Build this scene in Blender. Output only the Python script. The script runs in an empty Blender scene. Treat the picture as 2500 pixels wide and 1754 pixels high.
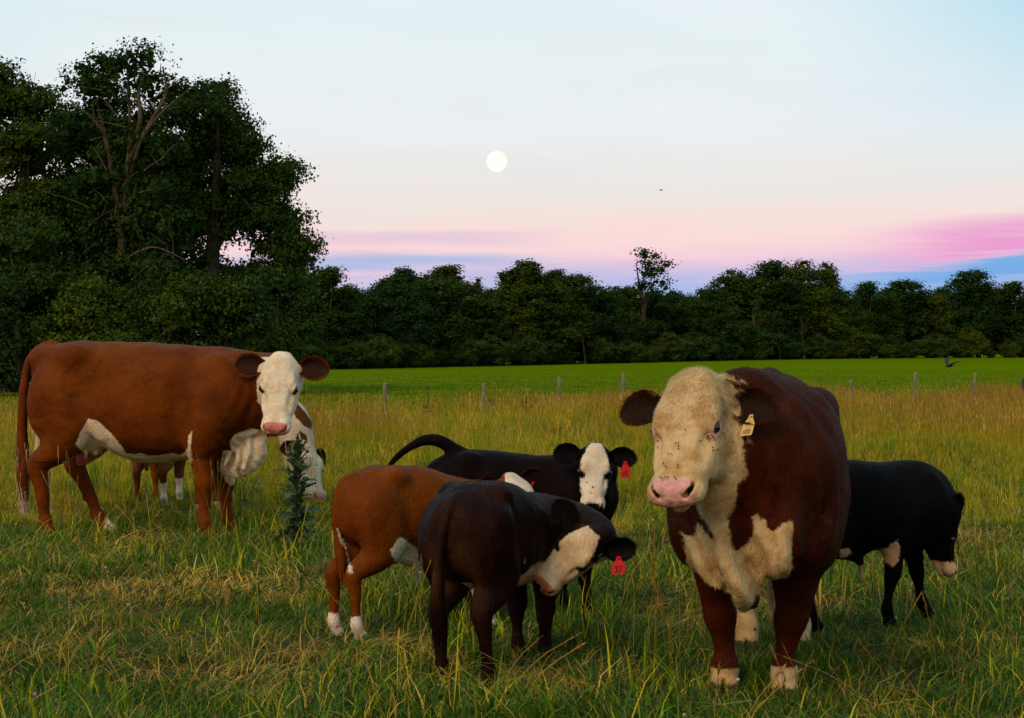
import bpy, math, random
import numpy as np
from mathutils import Vector, Matrix
from mathutils.bvhtree import BVHTree

rng = np.random.default_rng(7)
random.seed(7)
SC = bpy.context.scene
COL = SC.collection
CAMH, FPX, CX, HY = 1.45, 4300.0, 1250.0, 862.0      # eye height, focal length in photo pixels, centre column, horizon row

# ------------------------------------------------------------------ camera, sky, sun, exposure
cam = bpy.data.cameras.new('camera')
cam.sensor_width = 36.0
cam.lens = 36.0 * FPX / 2500.0
cam.clip_start = 0.1
cam.clip_end = 12000
co = bpy.data.objects.new('camera', cam)
COL.objects.link(co)
co.location = (0, 0, CAMH)
co.rotation_euler = (math.radians(90) - math.atan((877 - HY) / FPX), 0, 0)
SC.camera = co

SUN_EL, SUN_AZ = 36.0, 213.0        # low afterglow behind the camera, a little to its left (azimuth from +Y, clockwise)


def srgb(r, g, b):
    f = lambda c: (c / 255.0 / 12.92) if c <= 10 else ((c / 255.0 + 0.055) / 1.055) ** 2.4
    return (f(r), f(g), f(b), 1.0)


class NT:
    """small helper to write node trees as expressions"""
    def __init__(self, tree):
        self.t = tree
        self.n = tree.nodes
        self.l = tree.links

    def put(self, sock, v):
        if v is None:
            return
        if hasattr(v, 'is_output') or isinstance(v, bpy.types.NodeSocket):
            self.l.new(v, sock)
        else:
            sock.default_value = v

    def math(self, op, a, b=None, c=None, clamp=False):
        n = self.n.new('ShaderNodeMath')
        n.operation = op
        n.use_clamp = clamp
        self.put(n.inputs[0], a); self.put(n.inputs[1], b)
        if c is not None:
            self.put(n.inputs[2], c)
        return n.outputs[0]

    def sstep(self, v, lo, hi, t0=0.0, t1=1.0):
        n = self.n.new('ShaderNodeMapRange')
        n.interpolation_type = 'SMOOTHSTEP'
        self.put(n.inputs[0], v); self.put(n.inputs[1], lo); self.put(n.inputs[2], hi)
        n.inputs[3].default_value = t0; n.inputs[4].default_value = t1
        return n.outputs[0]

    def lin(self, v, lo, hi, t0=0.0, t1=1.0):
        n = self.n.new('ShaderNodeMapRange')
        self.put(n.inputs[0], v); self.put(n.inputs[1], lo); self.put(n.inputs[2], hi)
        n.inputs[3].default_value = t0; n.inputs[4].default_value = t1
        return n.outputs[0]

    def mix(self, f, a, b, mode='MIX'):
        n = self.n.new('ShaderNodeMix')
        n.data_type = 'RGBA'
        n.blend_type = mode
        self.put(n.inputs[0], f); self.put(n.inputs[6], a); self.put(n.inputs[7], b)
        return n.outputs[2]

    def noise(self, vec, scale, detail=2.0, rough=0.5, dist=0.0):
        n = self.n.new('ShaderNodeTexNoise')
        self.put(n.inputs['Vector'], vec)
        n.inputs['Scale'].default_value = scale
        n.inputs['Detail'].default_value = detail
        n.inputs['Roughness'].default_value = rough
        n.inputs['Distortion'].default_value = dist
        return n.outputs[0]

    def ramp(self, v, stops, mode='LINEAR'):
        n = self.n.new('ShaderNodeValToRGB')
        n.color_ramp.interpolation = mode
        e = n.color_ramp.elements
        while len(e) > 1:
            e.remove(e[0])
        e[0].position, e[0].color = stops[0][0], stops[0][1]
        for p, c in stops[1:]:
            q = e.new(p)
            q.color = c
        self.put(n.inputs[0], v)
        return n.outputs[0]

    def attr(self, name, out='Fac'):
        n = self.n.new('ShaderNodeAttribute')
        n.attribute_name = name
        return n.outputs[out]

    def comb(self, x, y, z):
        n = self.n.new('ShaderNodeCombineXYZ')
        self.put(n.inputs[0], x); self.put(n.inputs[1], y); self.put(n.inputs[2], z)
        return n.outputs[0]

    def scalev(self, v, s):
        n = self.n.new('ShaderNodeVectorMath')
        n.operation = 'MULTIPLY'
        self.put(n.inputs[0], v)
        n.inputs[1].default_value = s
        return n.outputs[0]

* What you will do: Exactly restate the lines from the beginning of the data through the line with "CAMH, FPX, CX, HY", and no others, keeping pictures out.

* Problem solution:
Build this scene in Blender. Output only the Python script. The script runs in an empty Blender scene. Treat the picture as 2500 pixels wide and 1754 pixels high.
import bpy, math, random
import numpy as np
from mathutils import Vector, Matrix
from mathutils.bvhtree import BVHTree

rng = np.random.default_rng(7)
random.seed(7)
SC = bpy.context.scene
COL = SC.collection
CAMH, FPX, CX, HY = 1.45, 4300.0, 1250.0, 862.0      # eye height, focal length in photo pixels, centre column, horizon row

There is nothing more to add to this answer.